PROBLEM TO SOLVE >>
Repeat each record exactly as written, and drop any images.

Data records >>
┌──
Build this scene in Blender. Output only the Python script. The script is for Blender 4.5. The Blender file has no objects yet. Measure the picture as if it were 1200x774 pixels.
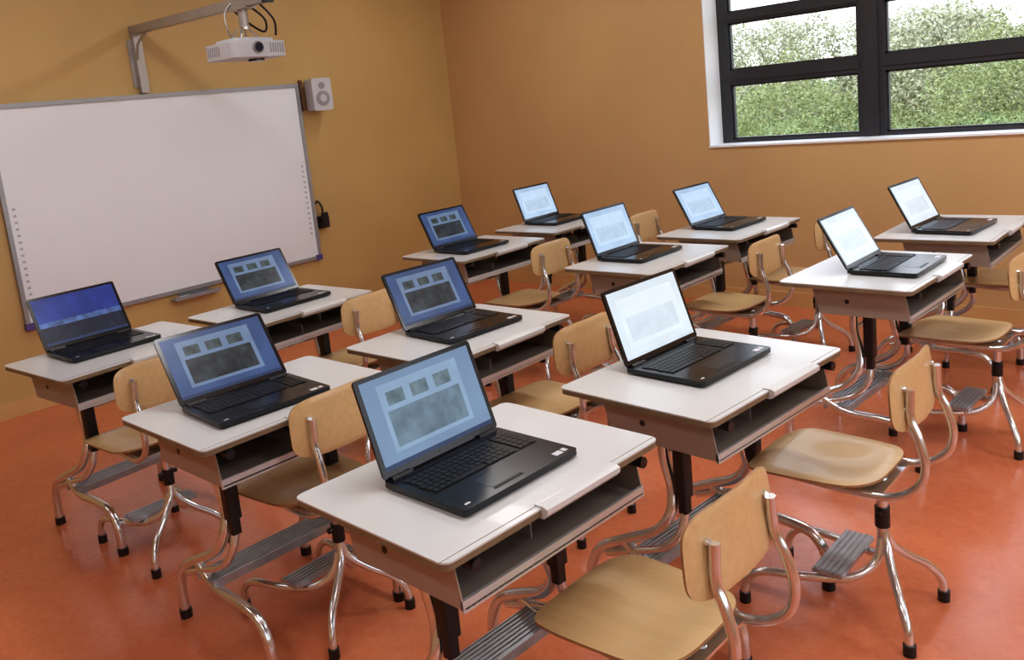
import bpy, math, random
import numpy as np
from mathutils import Matrix, Vector
random.seed(4); np.random.seed(4)
scene=bpy.context.scene
COL=bpy.context.collection
scene.view_settings.view_transform='Standard'
try:scene.view_settings.look='Medium High Contrast'
except Exception:pass

# ------------------------------------------------------------------ materials
def new_mat(name):
    m=bpy.data.materials.new(name);m.use_nodes=True
    return m,m.node_tree,m.node_tree.nodes['Principled BSDF']
def mat(name,col,rough=.5,metal=0.,spec=.5,var=0.,scale=8.,bump=0.,bscale=60.,emis=0.,stretch=None,coat=0.):
    m,nt,b=new_mat(name)
    b.inputs['Roughness'].default_value=rough;b.inputs['Metallic'].default_value=metal
    b.inputs['Specular IOR Level'].default_value=spec;b.inputs['Coat Weight'].default_value=coat
    b.inputs['Base Color'].default_value=(*col,1)
    tc=nt.nodes.new('ShaderNodeTexCoord');mp=nt.nodes.new('ShaderNodeMapping');nt.links.new(tc.outputs['Object'],mp.inputs[0])
    if stretch:mp.inputs['Scale'].default_value=stretch
    if var>0:
        n=nt.nodes.new('ShaderNodeTexNoise');n.inputs['Scale'].default_value=scale;n.inputs['Detail'].default_value=6
        nt.links.new(mp.outputs[0],n.inputs['Vector'])
        r=nt.nodes.new('ShaderNodeValToRGB');r.color_ramp.elements[0].position=.3;r.color_ramp.elements[1].position=.7
        r.color_ramp.elements[0].color=(*[c*(1-var) for c in col],1);r.color_ramp.elements[1].color=(*[min(1,c*(1+var)) for c in col],1)
        nt.links.new(n.outputs['Fac'],r.inputs[0])
        if emis>0:nt.links.new(r.outputs[0],b.inputs['Emission Color']);b.inputs['Base Color'].default_value=(.01,.01,.012,1)
        else:nt.links.new(r.outputs[0],b.inputs['Base Color'])
    if bump>0:
        n2=nt.nodes.new('ShaderNodeTexNoise');n2.inputs['Scale'].default_value=bscale;n2.inputs['Detail'].default_value=4
        nt.links.new(mp.outputs[0],n2.inputs['Vector'])
        bp=nt.nodes.new('ShaderNodeBump');bp.inputs['Strength'].default_value=bump;bp.inputs['Distance'].default_value=.01
        nt.links.new(n2.outputs['Fac'],bp.inputs['Height']);nt.links.new(bp.outputs[0],b.inputs['Normal'])
    if emis>0:
        if var<=0:b.inputs['Emission Color'].default_value=(*col,1)
        b.inputs['Emission Strength'].default_value=emis
    return m
M={}
M['wall']=mat('ochre_paint',(.54,.375,.155),.5,var=.05,scale=1.6,bump=.08,bscale=220)
M['wall2']=mat('orange_ochre_paint',(.57,.37,.175),.5,var=.05,scale=1.6,bump=.08,bscale=220)
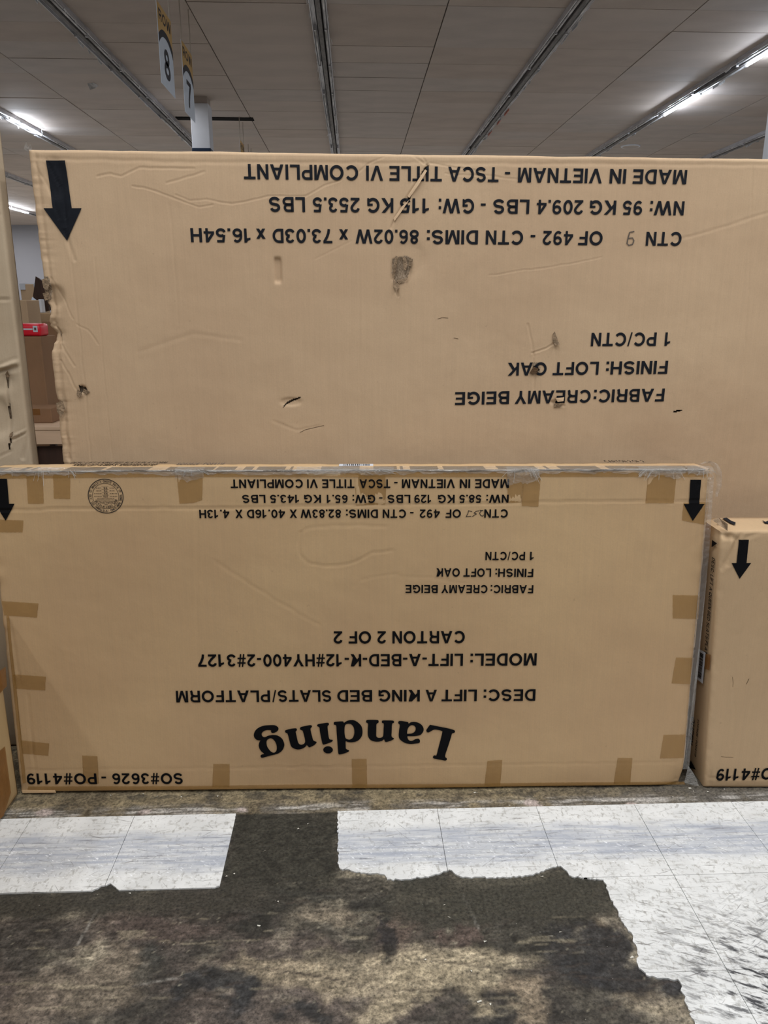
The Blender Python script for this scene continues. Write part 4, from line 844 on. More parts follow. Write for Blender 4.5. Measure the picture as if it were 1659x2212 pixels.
# serif word mark, arched, letter by letter (outlines in enlarged pixels)
za = lambda p: (540+p[0]*.13864, 1540+p[1]*.13864)
zb = lambda p: (760+p[0]*.13864, 1540+p[1]*.13864)
glyphs = [
 (za, [[(70, 300), (95, 260), (150, 220), (230, 195), (340, 188), (400, 195), (440, 225), (442, 260), (415, 290), (370, 310), (340, 308), (328, 290), (330, 272), (300, 265), (250, 268), (205, 290), (183, 320), (190, 355), (215, 375), (245, 372), (290, 352), (370, 342), (440, 355), (500, 400), (532, 470), (532, 520), (505, 580), (450, 625), (380, 650), (300, 668), (200, 697), (172, 690), (163, 668), (180, 648), (215, 640), (217, 632), (170, 590), (140, 530), (140, 480), (155, 440), (163, 428), (110, 420), (75, 390), (60, 350)],
       [(300, 398), (340, 396), (380, 430), (408, 480), (418, 540), (410, 590), (385, 615), (355, 617), (315, 590), (275, 535), (258, 480), (262, 430)]]),
 (za, [[(548, 290), (545, 275), (570, 262), (640, 245), (715, 238), (732, 255), (725, 275), (712, 290), (720, 330), (740, 420), (757, 470), (785, 492), (820, 490), (850, 470), (860, 440), (850, 380), (825, 285), (815, 270), (785, 258), (780, 235), (800, 215), (870, 200), (940, 188), (965, 200), (965, 215), (945, 240), (950, 290), (970, 370), (990, 428), (1035, 448), (1035, 465), (1000, 500), (940, 530), (915, 530), (885, 500), (860, 530), (800, 560), (740, 568), (680, 550), (640, 515), (620, 450), (595, 350), (580, 315), (555, 305)]]),
 (za, [[(1048, 185), (1065, 172), (1130, 160), (1210, 150), (1230, 165), (1228, 185), (1210, 205), (1215, 280), (1235, 400), (1285, 415), (1290, 430), (1270, 450), (1190, 480), (1150, 490), (1132, 480), (1118, 430), (1090, 290), (1082, 225), (1050, 205)]]),
 (za, [[(1217+75*math.cos(a*PI/6), 572+56*math.sin(a*PI/6)) for a in range(12)]]),
 (za, [[(1305, 160), (1315, 138), (1380, 130), (1450, 129), (1463, 150), (1480, 140), (1520, 118), (1580, 108), (1640, 118), (1700, 160), (1740, 210), (1754, 280), (1745, 350), (1705, 410), (1650, 442), (1580, 454), (1520, 448), (1492, 440), (1492, 500), (1497, 555), (1540, 578), (1540, 595), (1490, 620), (1400, 643), (1378, 630), (1372, 580), (1362, 450), (1350, 300), (1343, 195), (1310, 180)],
       [(1476, 215), (1490, 180), (1530, 165), (1575, 172), (1610, 210), (1625, 270), (1623, 330), (1600, 385), (1560, 410), (1525, 408), (1492, 390), (1478, 340), (1473, 280)]]),
 (zb, [[(222, 130), (235, 108), (300, 103), (400, 107), (418, 128), (412, 150), (385, 168), (382, 230), (380, 330), (385, 365), (415, 383), (455, 380), (485, 360), (492, 320), (495, 240), (497, 165), (470, 150), (468, 125), (485, 113), (560, 112), (640, 115), (660, 135), (652, 152), (628, 165), (622, 260), (620, 360), (655, 390), (650, 405), (600, 430), (535, 447), (512, 435), (502, 408), (470, 430), (410, 443), (350, 440), (290, 415), (258, 370), (248, 320), (250, 230), (253, 165), (225, 145)]]),
 (zb, [[(722, 150), (730, 125), (770, 120), (840, 130), (878, 140), (885, 160), (920, 140), (980, 135), (1040, 150), (1090, 185), (1118, 240), (1110, 290), (1070, 335), (1010, 352), (930, 358), (868, 358), (868, 380), (880, 410), (910, 428), (945, 425), (985, 405), (1030, 395), (1055, 410), (1062, 435), (1050, 460), (1000, 470), (920, 477), (850, 468), (790, 440), (745, 400), (730, 350), (735, 270), (748, 185), (730, 165)],
       [(866, 260), (885, 215), (925, 188), (965, 190), (990, 215), (995, 250), (980, 285), (940, 312), (900, 318), (862, 318), (862, 290)]]),
 (zb, [[(1215, 185), (1230, 183), (1340, 205), (1480, 232), (1590, 262), (1607, 285), (1595, 305), (1560, 317), (1545, 370), (1500, 510), (1452, 660), (1478, 700), (1478, 720), (1455, 735), (1400, 725), (1290, 705), (1265, 690), (1268, 665), (1290, 652), (1318, 650), (1350, 530), (1385, 400), (1410, 290), (1395, 275), (1350, 262), (1290, 255), (1250, 270), (1205, 295), (1175, 295), (1160, 275), (1170, 245)]]),
]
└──
SOLUTION FOR THIS PROBLEM >>
Build this scene in Blender. Output only the Python script. The script is for Blender 4.5. The Blender file has no objects yet. Measure the picture as if it were 1200x774 pixels.
import bpy, math, random
import numpy as np
from mathutils import Matrix, Vector
random.seed(4); np.random.seed(4)
scene=bpy.context.scene
COL=bpy.context.collection
scene.view_settings.view_transform='Standard'
try:scene.view_settings.look='Medium High Contrast'
except Exception:pass

# ------------------------------------------------------------------ materials
def new_mat(name):
    m=bpy.data.materials.new(name);m.use_nodes=True
    return m,m.node_tree,m.node_tree.nodes['Principled BSDF']
def mat(name,col,rough=.5,metal=0.,spec=.5,var=0.,scale=8.,bump=0.,bscale=60.,emis=0.,stretch=None,coat=0.):
    m,nt,b=new_mat(name)
    b.inputs['Roughness'].default_value=rough;b.inputs['Metallic'].default_value=metal
    b.inputs['Specular IOR Level'].default_value=spec;b.inputs['Coat Weight'].default_value=coat
    b.inputs['Base Color'].default_value=(*col,1)
    tc=nt.nodes.new('ShaderNodeTexCoord');mp=nt.nodes.new('ShaderNodeMapping');nt.links.new(tc.outputs['Object'],mp.inputs[0])
    if stretch:mp.inputs['Scale'].default_value=stretch
    if var>0:
        n=nt.nodes.new('ShaderNodeTexNoise');n.inputs['Scale'].default_value=scale;n.inputs['Detail'].default_value=6
        nt.links.new(mp.outputs[0],n.inputs['Vector'])
        r=nt.nodes.new('ShaderNodeValToRGB');r.color_ramp.elements[0].position=.3;r.color_ramp.elements[1].position=.7
        r.color_ramp.elements[0].color=(*[c*(1-var) for c in col],1);r.color_ramp.elements[1].color=(*[min(1,c*(1+var)) for c in col],1)
        nt.links.new(n.outputs['Fac'],r.inputs[0])
        if emis>0:nt.links.new(r.outputs[0],b.inputs['Emission Color']);b.inputs['Base Color'].default_value=(.01,.01,.012,1)
        else:nt.links.new(r.outputs[0],b.inputs['Base Color'])
    if bump>0:
        n2=nt.nodes.new('ShaderNodeTexNoise');n2.inputs['Scale'].default_value=bscale;n2.inputs['Detail'].default_value=4
        nt.links.new(mp.outputs[0],n2.inputs['Vector'])
        bp=nt.nodes.new('ShaderNodeBump');bp.inputs['Strength'].default_value=bump;bp.inputs['Distance'].default_value=.01
        nt.links.new(n2.outputs['Fac'],bp.inputs['Height']);nt.links.new(bp.outputs[0],b.inputs['Normal'])
    if emis>0:
        if var<=0:b.inputs['Emission Color'].default_value=(*col,1)
        b.inputs['Emission Strength'].default_value=emis
    return m
M={}
M['wall']=mat('ochre_paint',(.54,.375,.155),.5,var=.05,scale=1.6,bump=.08,bscale=220)
M['wall2']=mat('orange_ochre_paint',(.57,.37,.175),.5,var=.05,scale=1.6,bump=.08,bscale=220)
The Blender Python script for this scene continues. Write part 4, from line 844 on. More parts follow. Write for Blender 4.5. Measure the picture as if it were 1659x2212 pixels.
# serif word mark, arched, letter by letter (outlines in enlarged pixels)
za = lambda p: (540+p[0]*.13864, 1540+p[1]*.13864)
zb = lambda p: (760+p[0]*.13864, 1540+p[1]*.13864)
glyphs = [
 (za, [[(70, 300), (95, 260), (150, 220), (230, 195), (340, 188), (400, 195), (440, 225), (442, 260), (415, 290), (370, 310), (340, 308), (328, 290), (330, 272), (300, 265), (250, 268), (205, 290), (183, 320), (190, 355), (215, 375), (245, 372), (290, 352), (370, 342), (440, 355), (500, 400), (532, 470), (532, 520), (505, 580), (450, 625), (380, 650), (300, 668), (200, 697), (172, 690), (163, 668), (180, 648), (215, 640), (217, 632), (170, 590), (140, 530), (140, 480), (155, 440), (163, 428), (110, 420), (75, 390), (60, 350)],
       [(300, 398), (340, 396), (380, 430), (408, 480), (418, 540), (410, 590), (385, 615), (355, 617), (315, 590), (275, 535), (258, 480), (262, 430)]]),
 (za, [[(548, 290), (545, 275), (570, 262), (640, 245), (715, 238), (732, 255), (725, 275), (712, 290), (720, 330), (740, 420), (757, 470), (785, 492), (820, 490), (850, 470), (860, 440), (850, 380), (825, 285), (815, 270), (785, 258), (780, 235), (800, 215), (870, 200), (940, 188), (965, 200), (965, 215), (945, 240), (950, 290), (970, 370), (990, 428), (1035, 448), (1035, 465), (1000, 500), (940, 530), (915, 530), (885, 500), (860, 530), (800, 560), (740, 568), (680, 550), (640, 515), (620, 450), (595, 350), (580, 315), (555, 305)]]),
 (za, [[(1048, 185), (1065, 172), (1130, 160), (1210, 150), (1230, 165), (1228, 185), (1210, 205), (1215, 280), (1235, 400), (1285, 415), (1290, 430), (1270, 450), (1190, 480), (1150, 490), (1132, 480), (1118, 430), (1090, 290), (1082, 225), (1050, 205)]]),
 (za, [[(1217+75*math.cos(a*PI/6), 572+56*math.sin(a*PI/6)) for a in range(12)]]),
 (za, [[(1305, 160), (1315, 138), (1380, 130), (1450, 129), (1463, 150), (1480, 140), (1520, 118), (1580, 108), (1640, 118), (1700, 160), (1740, 210), (1754, 280), (1745, 350), (1705, 410), (1650, 442), (1580, 454), (1520, 448), (1492, 440), (1492, 500), (1497, 555), (1540, 578), (1540, 595), (1490, 620), (1400, 643), (1378, 630), (1372, 580), (1362, 450), (1350, 300), (1343, 195), (1310, 180)],
       [(1476, 215), (1490, 180), (1530, 165), (1575, 172), (1610, 210), (1625, 270), (1623, 330), (1600, 385), (1560, 410), (1525, 408), (1492, 390), (1478, 340), (1473, 280)]]),
 (zb, [[(222, 130), (235, 108), (300, 103), (400, 107), (418, 128), (412, 150), (385, 168), (382, 230), (380, 330), (385, 365), (415, 383), (455, 380), (485, 360), (492, 320), (495, 240), (497, 165), (470, 150), (468, 125), (485, 113), (560, 112), (640, 115), (660, 135), (652, 152), (628, 165), (622, 260), (620, 360), (655, 390), (650, 405), (600, 430), (535, 447), (512, 435), (502, 408), (470, 430), (410, 443), (350, 440), (290, 415), (258, 370), (248, 320), (250, 230), (253, 165), (225, 145)]]),
 (zb, [[(722, 150), (730, 125), (770, 120), (840, 130), (878, 140), (885, 160), (920, 140), (980, 135), (1040, 150), (1090, 185), (1118, 240), (1110, 290), (1070, 335), (1010, 352), (930, 358), (868, 358), (868, 380), (880, 410), (910, 428), (945, 425), (985, 405), (1030, 395), (1055, 410), (1062, 435), (1050, 460), (1000, 470), (920, 477), (850, 468), (790, 440), (745, 400), (730, 350), (735, 270), (748, 185), (730, 165)],
       [(866, 260), (885, 215), (925, 188), (965, 190), (990, 215), (995, 250), (980, 285), (940, 312), (900, 318), (862, 318), (862, 290)]]),
 (zb, [[(1215, 185), (1230, 183), (1340, 205), (1480, 232), (1590, 262), (1607, 285), (1595, 305), (1560, 317), (1545, 370), (1500, 510), (1452, 660), (1478, 700), (1478, 720), (1455, 735), (1400, 725), (1290, 705), (1265, 690), (1268, 665), (1290, 652), (1318, 650), (1350, 530), (1385, 400), (1410, 290), (1395, 275), (1350, 262), (1290, 255), (1250, 270), (1205, 295), (1175, 295), (1160, 275), (1170, 245)]]),
]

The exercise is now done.